▽
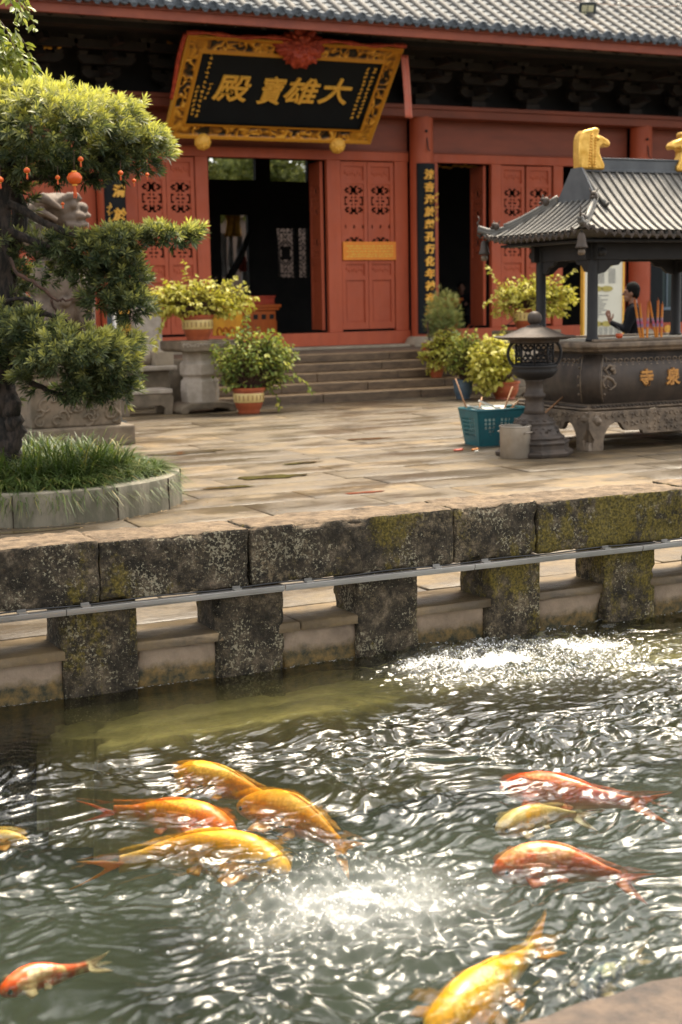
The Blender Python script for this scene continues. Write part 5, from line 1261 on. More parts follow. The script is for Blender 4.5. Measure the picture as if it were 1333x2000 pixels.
# overhanging broadleaf branch, top left
M['broad'] = leafmat('broad_leaves', (.05, .085, .02), (.20, .24, .05), (.42, .44, .14), .4, .35)
bt = thing('broadleaf_tree', 'leafy branch with drooping oval leaves of a tree standing beyond the left edge', 'tree', tuple(at(-330, 1110, 9.6)))
def leaves_along(paths, step, L, wd, r, tint, spread=.9, jit=.3, hang=.35):
    V = []; T = []
    for pth, rng_t in paths:
        P = [Vector(p) for p in pth]
        for i in range(len(P)-1):
            seg = P[i+1]-P[i]; n_ = max(1, int(seg.length/step))
            for s in range(n_):
                u_ = (i+s/n_)/(len(P)-1)
                if u_ < rng_t: continue
                p = P[i]+seg*(s/n_); d = seg.normalized()
                for sd_ in (-1, 1):
                    o = d.cross(Vector((r.gauss(0, .6), r.gauss(0, .6), 1))).normalized()*sd_*spread+d*.5+Vector((r.gauss(0, jit), r.gauss(0, jit), r.gauss(0, jit)-hang)); o.normalize()
                    l = L*r.uniform(.65, 1.15); nrm = o.cross(Vector((r.gauss(0, .5), r.gauss(0, .5), 1))).normalized(); f = nrm.cross(o).normalized()*(l*.06); w_ = wd*l*.5
                    a = p+o*l*.30; b_ = p+o*l*.68-Vector((0, 0, l*.05)); t_ = p+o*l-Vector((0, 0, l*.14))
                    V += [p, a+nrm*w_*.85+f, b_+nrm*w_*.8+f, t_, b_-nrm*w_*.8+f, a-nrm*w_*.85+f]; tn = min(1, max(0, tint+r.gauss(0, .2)+.15*u_)); T += [tn]*6
    V = np.array([tuple(v) for v in V]); n_ = len(V)//6; i0 = np.arange(n_)[:, None]*6
    Fq = np.concatenate([i0+np.array([[0, 1, 2, 3]]), i0+np.array([[0, 3, 4, 5]])]); return V, Fq, T
rr = random.Random(5); paths = []
limb('trunk', [at(-330, 1100, 9.6), at(-320, 600, 9.6), at(-330, 200, 9.6), at(-250, -60, 9.6), at(-150, -160, 9.6)], .12, .06, bt, M['bark'], .01, 2)
limb('limb', [at(-300, 20, 9.6), at(-150, -40, 9.6), at(-60, -40, 9.6), at(20, -20, 9.6), at(55, -12, 9.6)], .04, .008, bt, M['bark'], .004, 4)
limb('limb', [at(-325, 180, 9.6), at(-160, 100, 9.6), at(-90, 60, 9.6), at(-20, 50, 9.6)], .03, .008, bt, M['bark'], .004, 5)
for i in range(40):
    x0, y0 = rr.uniform(-60, 45), rr.uniform(-30, 40) if i % 3 else rr.uniform(40, 80); Y = rr.uniform(9.3, 9.9); ln = rr.uniform(50, 105); x1 = x0+ln*rr.uniform(.15, .55); 
    if i > 17: x0, y0 = rr.uniform(-50, -5), rr.uniform(60, 100); x1 = x0+rr.uniform(40, 90)
    y1 = y0+ln*.9
    if x1 > 72: x1 = 72
    y1 = min(y1, 145); paths.append(([at(x0, y0, Y), at((x0*2+x1)/3, (y0*2+y1)/3-6, Y), at((x0+x1*2)/3, (y0+y1*2)/3-3, Y-.05), at(x1, y1, Y-.1)], .1))
V, Fq, T = leaves_along(paths, .030, .068, .50, rr, .50)
np_mesh('crown', V, Fq, M['broad'], bt, attrs={'tint': T})
for pth, _ in paths[:14]:
    k = MB(); k.tube(pth, [.004, .003, .0025, .002], 5); k.build('twig', M['twig'], bt, smooth=True)

# potted shrubs
M['goldleaf'] = leafmat('golden_leaves', (.13, .16, .025), (.50, .48, .07), (.88, .80, .25), .40, .5)
M['greenleaf'] = leafmat('fresh_leaves', (.06, .11, .03), (.26, .33, .08), (.78, .72, .18), .38, .5)
M['greygreen'] = leafmat('grey_green_needles', (.10, .14, .05), (.34, .38, .13), (.60, .58, .22), .3, .6)
M['terracotta'] = simple('glazed_terracotta', (.42, .10, .035), (.30, .065, .025), 6, .45)
M['cream'] = simple('cream_glaze', (.72, .55, .22), (.62, .45, .17), 10, .45)
def shrub(base, centre, radii, n, L, mtl, tint, seed, droop=.35, step=.048, start=.4, trail=(), wd=.62):
    rr = random.Random(seed); base = Vector(base); centre = Vector(centre); paths = []
    for i in range(n):
        while True:
            d = Vector((rr.uniform(-1, 1), rr.uniform(-1, 1), rr.uniform(-.75, 1)))
            if .25 < d.length < 1: break
        e = centre+Vector((d.x*radii[0], d.y*radii[1], d.z*radii[2])); m1 = base.lerp(e, .45)+Vector((rr.gauss(0, .03), rr.gauss(0, .03), droop*(.12+.22*rr.random()))); m2 = base.lerp(e, .78)+Vector((rr.gauss(0, .03), rr.gauss(0, .03), droop*.16))
        paths.append(([base, m1, m2, e], start))
    for t_ in trail: paths.append(([Vector(p) for p in t_], .25))
    V, Fq, T = leaves_along(paths, step, L, wd, rr, tint); st_ = MB()
    for pth, _ in paths: st_.tube(pth, [.009, .006, .004, .002], 4, caps=False)
    return V, Fq, T, st_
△
= Written request =
Without the pictures, write out all of the material exactly.

= Answer =
The Blender Python script for this scene continues. Write part 5, from line 1261 on. More parts follow. The script is for Blender 4.5. Measure the picture as if it were 1333x2000 pixels.
# overhanging broadleaf branch, top left
M['broad'] = leafmat('broad_leaves', (.05, .085, .02), (.20, .24, .05), (.42, .44, .14), .4, .35)
bt = thing('broadleaf_tree', 'leafy branch with drooping oval leaves of a tree standing beyond the left edge', 'tree', tuple(at(-330, 1110, 9.6)))
def leaves_along(paths, step, L, wd, r, tint, spread=.9, jit=.3, hang=.35):
    V = []; T = []
    for pth, rng_t in paths:
        P = [Vector(p) for p in pth]
        for i in range(len(P)-1):
            seg = P[i+1]-P[i]; n_ = max(1, int(seg.length/step))
            for s in range(n_):
                u_ = (i+s/n_)/(len(P)-1)
                if u_ < rng_t: continue
                p = P[i]+seg*(s/n_); d = seg.normalized()
                for sd_ in (-1, 1):
                    o = d.cross(Vector((r.gauss(0, .6), r.gauss(0, .6), 1))).normalized()*sd_*spread+d*.5+Vector((r.gauss(0, jit), r.gauss(0, jit), r.gauss(0, jit)-hang)); o.normalize()
                    l = L*r.uniform(.65, 1.15); nrm = o.cross(Vector((r.gauss(0, .5), r.gauss(0, .5), 1))).normalized(); f = nrm.cross(o).normalized()*(l*.06); w_ = wd*l*.5
                    a = p+o*l*.30; b_ = p+o*l*.68-Vector((0, 0, l*.05)); t_ = p+o*l-Vector((0, 0, l*.14))
                    V += [p, a+nrm*w_*.85+f, b_+nrm*w_*.8+f, t_, b_-nrm*w_*.8+f, a-nrm*w_*.85+f]; tn = min(1, max(0, tint+r.gauss(0, .2)+.15*u_)); T += [tn]*6
    V = np.array([tuple(v) for v in V]); n_ = len(V)//6; i0 = np.arange(n_)[:, None]*6
    Fq = np.concatenate([i0+np.array([[0, 1, 2, 3]]), i0+np.array([[0, 3, 4, 5]])]); return V, Fq, T
rr = random.Random(5); paths = []
limb('trunk', [at(-330, 1100, 9.6), at(-320, 600, 9.6), at(-330, 200, 9.6), at(-250, -60, 9.6), at(-150, -160, 9.6)], .12, .06, bt, M['bark'], .01, 2)
limb('limb', [at(-300, 20, 9.6), at(-150, -40, 9.6), at(-60, -40, 9.6), at(20, -20, 9.6), at(55, -12, 9.6)], .04, .008, bt, M['bark'], .004, 4)
limb('limb', [at(-325, 180, 9.6), at(-160, 100, 9.6), at(-90, 60, 9.6), at(-20, 50, 9.6)], .03, .008, bt, M['bark'], .004, 5)
for i in range(40):
    x0, y0 = rr.uniform(-60, 45), rr.uniform(-30, 40) if i % 3 else rr.uniform(40, 80); Y = rr.uniform(9.3, 9.9); ln = rr.uniform(50, 105); x1 = x0+ln*rr.uniform(.15, .55); 
    if i > 17: x0, y0 = rr.uniform(-50, -5), rr.uniform(60, 100); x1 = x0+rr.uniform(40, 90)
    y1 = y0+ln*.9
    if x1 > 72: x1 = 72
    y1 = min(y1, 145); paths.append(([at(x0, y0, Y), at((x0*2+x1)/3, (y0*2+y1)/3-6, Y), at((x0+x1*2)/3, (y0+y1*2)/3-3, Y-.05), at(x1, y1, Y-.1)], .1))
V, Fq, T = leaves_along(paths, .030, .068, .50, rr, .50)
np_mesh('crown', V, Fq, M['broad'], bt, attrs={'tint': T})
for pth, _ in paths[:14]:
    k = MB(); k.tube(pth, [.004, .003, .0025, .002], 5); k.build('twig', M['twig'], bt, smooth=True)

# potted shrubs
M['goldleaf'] = leafmat('golden_leaves', (.13, .16, .025), (.50, .48, .07), (.88, .80, .25), .40, .5)
M['greenleaf'] = leafmat('fresh_leaves', (.06, .11, .03), (.26, .33, .08), (.78, .72, .18), .38, .5)
M['greygreen'] = leafmat('grey_green_needles', (.10, .14, .05), (.34, .38, .13), (.60, .58, .22), .3, .6)
M['terracotta'] = simple('glazed_terracotta', (.42, .10, .035), (.30, .065, .025), 6, .45)
M['cream'] = simple('cream_glaze', (.72, .55, .22), (.62, .45, .17), 10, .45)
def shrub(base, centre, radii, n, L, mtl, tint, seed, droop=.35, step=.048, start=.4, trail=(), wd=.62):
    rr = random.Random(seed); base = Vector(base); centre = Vector(centre); paths = []
    for i in range(n):
        while True:
            d = Vector((rr.uniform(-1, 1), rr.uniform(-1, 1), rr.uniform(-.75, 1)))
            if .25 < d.length < 1: break
        e = centre+Vector((d.x*radii[0], d.y*radii[1], d.z*radii[2])); m1 = base.lerp(e, .45)+Vector((rr.gauss(0, .03), rr.gauss(0, .03), droop*(.12+.22*rr.random()))); m2 = base.lerp(e, .78)+Vector((rr.gauss(0, .03), rr.gauss(0, .03), droop*.16))
        paths.append(([base, m1, m2, e], start))
    for t_ in trail: paths.append(([Vector(p) for p in t_], .25))
    V, Fq, T = leaves_along(paths, step, L, wd, rr, tint); st_ = MB()
    for pth, _ in paths: st_.tube(pth, [.009, .006, .004, .002], 4, caps=False)
    return V, Fq, T, st_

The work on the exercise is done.